Come sei venuta a saperlo?«L’ho visto, con i miei occhi, mentre rientravo prima dal lavoro perché non ero stata bene. Lo so, sembra la trama di un film. Comunque, ero su un taxi collettivo, che prendevo tutti i giorni perché il fast-food era decisamente distante da casa mia, ferma al semaforo, quand’ecco che lo noto. O, meglio, noto prima il pancione di lei. “Sarà una collega, un’amica”, mi dico. Ma stavano mano nella mano, la loro intimità era inequivocabile».
Poi cosa è successo?«Al momento nulla, non potevo scendere così, di punto in bianco, dal taxi, e tra l’altro stavo davvero male. Arrivo a casa, mi metto a letto e poi lo sento rientrare come sempre, con i bambini. Non volevo alzare un polverone davanti a loro. Non ci crederai, ma ci ho dormito su. Il giorno dopo, a mente fredda, ho chiesto delucidazioni».
Cosa ti ha risposto?«Che stava per dirmi tutto, che era solo questione di giorni, che gli dispiaceva moltissimo, con me non era felice e le solite cose. Io avrei voluto che restasse comunque, per il bene dei bambini e della famiglia. Invece da lì a due giorni era a casa della compagna, trasferito definitivamente. Mi lasciava con le bollette da pagare, l’affitto, due bambini da crescere e una grande amarezza dentro. Da sola non potevo farcela».
Ma non ti riconosceva mensilmente qualcosa?«Aveva una nuova famiglia da mantenere, visto che la compagna non lavorava. Mi mandava ogni tanto un po’ di denaro per le spese più impellenti, ma senza continuità. Nel giro di tre mesi ero a casa dei miei genitori, disperata. Un bel colpo, sentito anche dai bambini, che hanno visto in poche settimane la loro vita stravolgersi completamente».
Eh sì.«Passano i mesi, io continuo a lavorare, vivendo ancora più lontana dal fast-food quindi cono costi maggiori per il viaggio, ma la situazione è abbastanza tragica. A quel punto, circa sei mesi dopo, mi rendo conto che da sola non posso farcela. Sai cosa intendo?».
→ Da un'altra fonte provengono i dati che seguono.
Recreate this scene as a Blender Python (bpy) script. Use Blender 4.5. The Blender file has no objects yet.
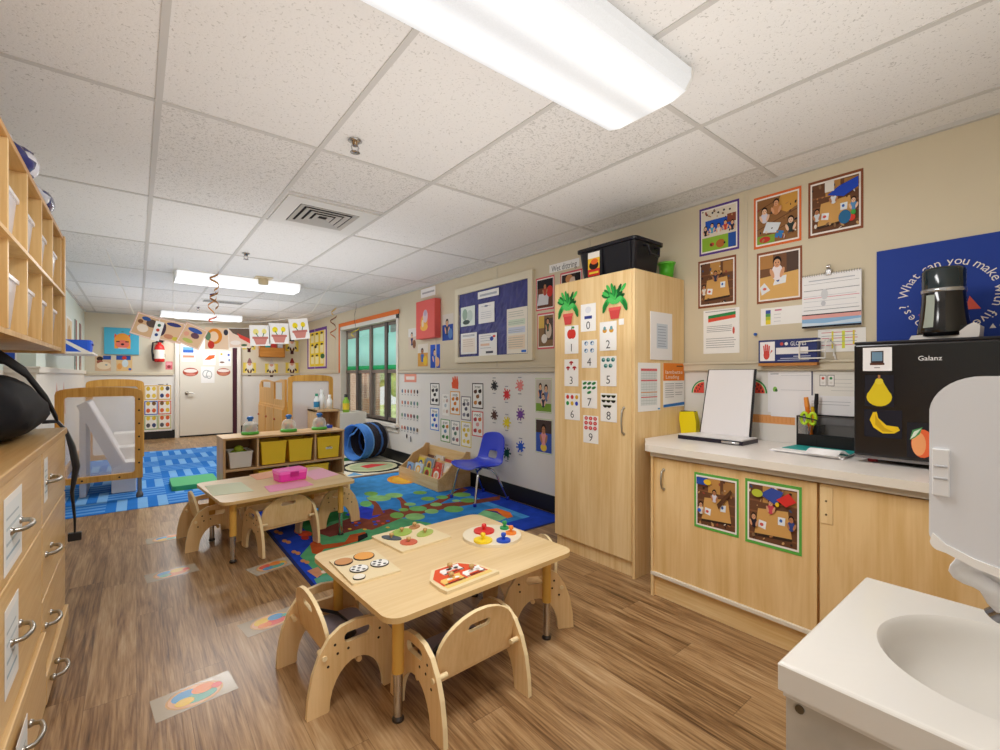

In che senso?«Nel senso che non è facile far capire a una persona come si sente una madre quando si rende conto di non poter provvedere alle esigenze dei propri figli e non avere alternativa. Davanti ai tuoi occhi c’è solo il buio più nero e la sensazione che la situazione non cambierà mai. Mi sentivo terribilmente giù di morale, nonostante le parole incoraggianti di mia sorella e di mia madre. Poi una sera, forse vedendomi così sofferente, mia mamma mi dice: “Evelina, dovresti sentire tua cugina Agnese. Magari può aiutarti”. Premetto che non sentivo mia cugina Agnese da almeno dieci anni, manco più ci pensavo ad Agnese. Si trovava in Italia, faceva la badante, non rientrava in Ecuador da una vita, ma tutti dicevano che era stata la salvezza della sua famiglia».
Perché?«Perché ne aveva cambiato le sorti, grazie al suo lavoro. Insomma, chiamo Agnese e lei mi dice: “Ultimamente le cose qui non vanno benissimo, ma puoi sempre tentare, sei una ragazza in gamba. Ti presto io i soldi”. Sono partita tre anni fa, con la mia valigia e una sofferenza atroce per il fatto di aver lasciato i miei figli, otto e dieci anni. Da allora non torno a casa. Ma ho davvero fatto felici tutti».
Lavori anche tu come badante?«Esatto. E grazie al mio lavoro i ragazzi possono studiare tranquillamente e non preoccuparsi d’altro, abbiamo comprato un terreno su cui costruirò una casetta per noi, mia mamma e mio papà se la passano decisamente meglio. Insomma, tutti sono più felici».
Tranne te?«Io mi sacrifico, per la loro felicità».
Quando tornerai a casa?«Vorrei rientrare per Natale, sto mettendo via i soldi. Non vedo l’ora di riabbracciare i miei bambini. Scusa se mi commuovo».
Scherzi? Ti capisco.«Non vedo l’ora. Se la signora che seguo me lo consente, mi fermo tre settimane, altrimenti solo due. Poi per il futuro si vedrà. Io sicuramente resterò in Italia ancora una decina d’anni, e altrettanto sicuramente tornerò in patria, prima o poi. Con i miei figli sarà una lunga lontananza, lo so. Ma una vocina dentro di me continua a ripetermi: “Tranquilla, Evelina, ne vale la pena”».